DESPUÉS DE TODO, FELICIDAD. FELICIDAD.

Por Donaldo Mendoza

    Tomé para el título de esta reseña una frase del libro de cuentos Demasiada felicidad (2009), de la escritora canadiense, Premio Nobel de Literatura 2013, Alice Munro (1931). La frase interpreta bien la notable contribución de Munro al bienestar espiritual y material de la humanidad. En efecto, conforman esta obra (Lumen, 2013) diez cuentos, en cuya urdimbre interior se configura la felicidad, como ideal utópico de una humanidad siempre esquiva.
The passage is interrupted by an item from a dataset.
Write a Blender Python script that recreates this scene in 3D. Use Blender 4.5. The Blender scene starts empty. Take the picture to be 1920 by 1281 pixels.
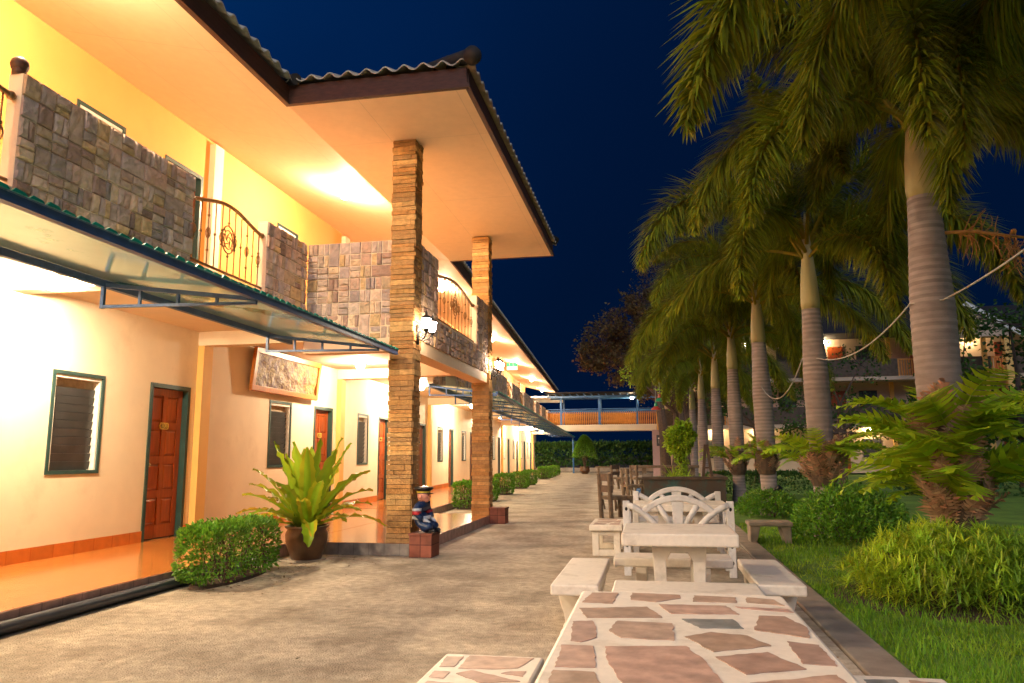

    Antes de seguir el rastro de la utopía, bien vale la pena conocer algunos rasgos espirituales de Alice Munro, cifrados en los cuentos. Lo opción por el cuento (la «Chejov canadiense», la llaman) hizo que Alice Munro nunca pensara en consagrarse algún día nobel de Literatura. Cuentos, no novelas. “Eso ya supone una decepción, (y) parece mermar toda autoridad al libro…”, que es como si se quedara en el umbral de la literatura. Y para borrar cualquier alternativa, cometió el pecado de renunciar al orgullo y la pedantería intelectual. Pero, fíjense, esa aparente flaqueza llamó la atención de los sabios académicos de Estocolmo. 

    Valoraron su capacidad de saber vivir cada día conforme se presenta. Y desde esa perspectiva convirtió en virtud la negación de lo que en el siglo XIX era un inamovible de la narración: el riguroso registro sucesivo del tiempo: horas, días, meses, años… Esa nemotecnia cronológica la resolvió con dobles espacios y la numeración de pequeños capítulos; y para el devenir de los días, fue suficiente casarse en primavera, soñar con 1871, eso fue hace tiempo, al cabo de un rato, supone que debe ser cerca de la media noche, «¿a qué día estamos?». A la postre, el efecto de esa técnica se traduce en un tono de verosímil familiaridad con el lector.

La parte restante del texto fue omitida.